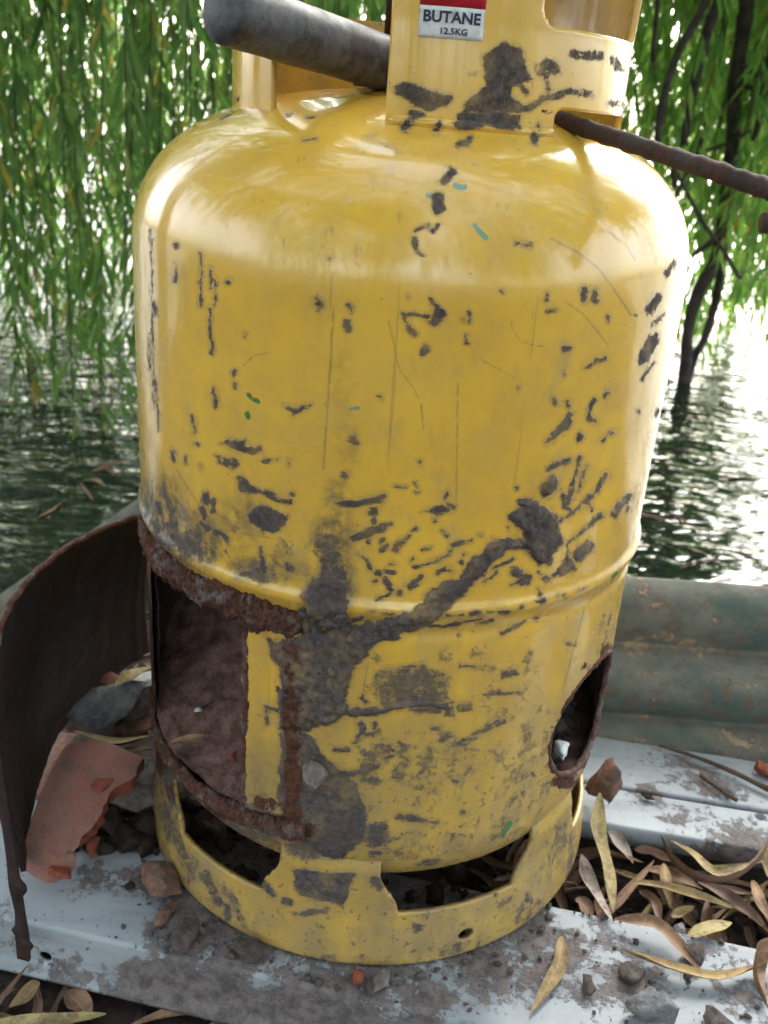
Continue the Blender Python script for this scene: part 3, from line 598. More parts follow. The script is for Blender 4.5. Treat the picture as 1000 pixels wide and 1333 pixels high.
def revolve(thetas, prof, hole, R0, off=0.0, cx=0.0, closed=False):
    """surface of revolution with snapped cut-outs -> V, F, theta, z"""
    n, m = len(thetas), len(prof); T = np.repeat(np.asarray(thetas)[:, None], m, 1); Z = np.repeat(prof[None, :, 1], n, 0); Rr = np.repeat(prof[None, :, 0], n, 0)
    s = hole(T, Z); e = 1e-4
    gu = (hole(T+e/R0, Z)-s)/e; gv = (hole(T, Z+e)-s)/e; g2 = np.maximum(gu**2+gv**2, .2)
    cu = abs(thetas[1]-thetas[0])*R0; cv = abs(prof[1:, 1]-prof[:-1, 1]).max(); near = (np.abs(s) < .62*max(cu, cv))
    T2 = T-np.where(near, s*gu/g2, 0)/R0; Z2 = Z-np.where(near, s*gv/g2, 0)
    o = np.argsort(prof[:, 1]); Rn = np.where(near, np.interp(Z2.ravel(), prof[o, 1], prof[o, 0]).reshape(Z2.shape), Rr); Rn = np.where(np.abs(Z2-Z) < 1e-9, Rr, Rn)
    s2 = np.where(near, 0, s); rr = Rn+off
    V = np.stack([cx+rr*np.sin(T2), -rr*np.cos(T2), Z2], -1).reshape(-1, 3)
    i = np.arange(n if closed else n-1)[:, None]; j = np.arange(m-1)[None]; i2 = (i+1) % n
    F = np.stack([i*m+j, i2*m+j, i2*m+j+1, i*m+j+1], -1).reshape(-1, 4)
    F = F[s2.ravel()[F].mean(1) > 1e-9]
    return V, F, T2.ravel(), Z2.ravel()
def compact(V, F, *arrs):
    u = np.unique(F); mp = np.full(len(V), -1); mp[u] = np.arange(len(u)); return (V[u], mp[F])+tuple(a[u] for a in arrs)
def boundary(F):
    E = np.concatenate([F[:, [0, 1]], F[:, [1, 2]], F[:, [2, 3]], F[:, [3, 0]]]); key = np.sort(E, 1)
    _, idx, cnt = np.unique(key, axis=0, return_index=True, return_counts=True); return E[idx[cnt == 1]]
def normals_rev(prof, thetas, closedn=None):
    d = np.gradient(prof, axis=0); nr, nz = d[:, 1], -d[:, 0]; L = np.hypot(nr, nz); return nr/L, nz/L

cyl = empty('gas_cylinder', (0, 0, 0), 'scraped yellow gas cylinder with a fire opening cut in its side', 'gas cylinder')
prof = profile(.0008)
NR, NZ = normals_rev(prof, None)
th_f = np.arange(D(-103), D(103), .0008/R_LO)
V, F, T, Z = revolve(th_f, prof, body_holes, R_LO)
nr = np.tile(NR, len(th_f)); nz = np.tile(NZ, len(th_f))
N = np.stack([nr*np.sin(T), -nr*np.cos(T), nz], -1)
face = ((CAM-V)*N).sum(1) > .0
A, H = marks(V, face)
lump = fbm(V*420, 5, 3); V = V+N*(H*(.45+1.1*lump))[:, None]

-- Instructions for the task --
The material above must be printed exactly, with its pictures left out.

-- Reply to the exercise --
Continue the Blender Python script for this scene: part 3, from line 598. More parts follow. The script is for Blender 4.5. Treat the picture as 1000 pixels wide and 1333 pixels high.
def revolve(thetas, prof, hole, R0, off=0.0, cx=0.0, closed=False):
    """surface of revolution with snapped cut-outs -> V, F, theta, z"""
    n, m = len(thetas), len(prof); T = np.repeat(np.asarray(thetas)[:, None], m, 1); Z = np.repeat(prof[None, :, 1], n, 0); Rr = np.repeat(prof[None, :, 0], n, 0)
    s = hole(T, Z); e = 1e-4
    gu = (hole(T+e/R0, Z)-s)/e; gv = (hole(T, Z+e)-s)/e; g2 = np.maximum(gu**2+gv**2, .2)
    cu = abs(thetas[1]-thetas[0])*R0; cv = abs(prof[1:, 1]-prof[:-1, 1]).max(); near = (np.abs(s) < .62*max(cu, cv))
    T2 = T-np.where(near, s*gu/g2, 0)/R0; Z2 = Z-np.where(near, s*gv/g2, 0)
    o = np.argsort(prof[:, 1]); Rn = np.where(near, np.interp(Z2.ravel(), prof[o, 1], prof[o, 0]).reshape(Z2.shape), Rr); Rn = np.where(np.abs(Z2-Z) < 1e-9, Rr, Rn)
    s2 = np.where(near, 0, s); rr = Rn+off
    V = np.stack([cx+rr*np.sin(T2), -rr*np.cos(T2), Z2], -1).reshape(-1, 3)
    i = np.arange(n if closed else n-1)[:, None]; j = np.arange(m-1)[None]; i2 = (i+1) % n
    F = np.stack([i*m+j, i2*m+j, i2*m+j+1, i*m+j+1], -1).reshape(-1, 4)
    F = F[s2.ravel()[F].mean(1) > 1e-9]
    return V, F, T2.ravel(), Z2.ravel()
def compact(V, F, *arrs):
    u = np.unique(F); mp = np.full(len(V), -1); mp[u] = np.arange(len(u)); return (V[u], mp[F])+tuple(a[u] for a in arrs)
def boundary(F):
    E = np.concatenate([F[:, [0, 1]], F[:, [1, 2]], F[:, [2, 3]], F[:, [3, 0]]]); key = np.sort(E, 1)
    _, idx, cnt = np.unique(key, axis=0, return_index=True, return_counts=True); return E[idx[cnt == 1]]
def normals_rev(prof, thetas, closedn=None):
    d = np.gradient(prof, axis=0); nr, nz = d[:, 1], -d[:, 0]; L = np.hypot(nr, nz); return nr/L, nz/L

cyl = empty('gas_cylinder', (0, 0, 0), 'scraped yellow gas cylinder with a fire opening cut in its side', 'gas cylinder')
prof = profile(.0008)
NR, NZ = normals_rev(prof, None)
th_f = np.arange(D(-103), D(103), .0008/R_LO)
V, F, T, Z = revolve(th_f, prof, body_holes, R_LO)
nr = np.tile(NR, len(th_f)); nz = np.tile(NZ, len(th_f))
N = np.stack([nr*np.sin(T), -nr*np.cos(T), nz], -1)
face = ((CAM-V)*N).sum(1) > .0
A, H = marks(V, face)
lump = fbm(V*420, 5, 3); V = V+N*(H*(.45+1.1*lump))[:, None]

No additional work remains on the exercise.